As this incomplete public conversation drones on, vulnerable communities continue to have needs that are not met. And let me be clear, any discussion of gun violence without calling out the Fraternal Order of Police — the union that represents and protects Philadelphia police — is insufficient. I live in a heavily policed neighborhood, just blocks away from where Walter Wallace Jr., a young man experiencing mental duress, was gunned down by police officers without being met with any other form of aid.

The discussion around gun violence is often framed in absolutes. A problem is noted, and we search for a singular solution. The unfortunate truth is that guns are not going away. A more productive approach might be to find a relationship with firearms that’s more informed and curious in such a way where everyone feels safe. This might mean significant gun reform. But to me, the more pressing issue is the perception of danger that drives people to want guns.

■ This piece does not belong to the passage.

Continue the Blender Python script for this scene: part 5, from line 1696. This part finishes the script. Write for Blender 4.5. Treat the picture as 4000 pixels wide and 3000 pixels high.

Why don’t people feel safe? Looking at the recent tragedies that involved guns, what’s clear to me is marginalized communities specifically, Black and brown, are living under intense social pressures that leave them feeling desperate or vulnerable.

Meanwhile, white men make up the majority of the 60% of suicides mentioned earlier and commit most acts of mass violence in this country. Research has shown these men share a common trait: a sense of grievance and anger over a perceived loss of power and the perceived threat of losing control. More recently, a white man killed eight people, most of them Asian women, because of a “bad day” brought on by his fear and the loss of control over himself due to a self-described sex addiction.

All of this brings me to say I have no absolutes to offer in terms of quick fixes for Philadelphia’s recent uptick in gun violence. What I can offer with certainty is that Philly communities — specifically BIPOC spaces — need your love, care, and support.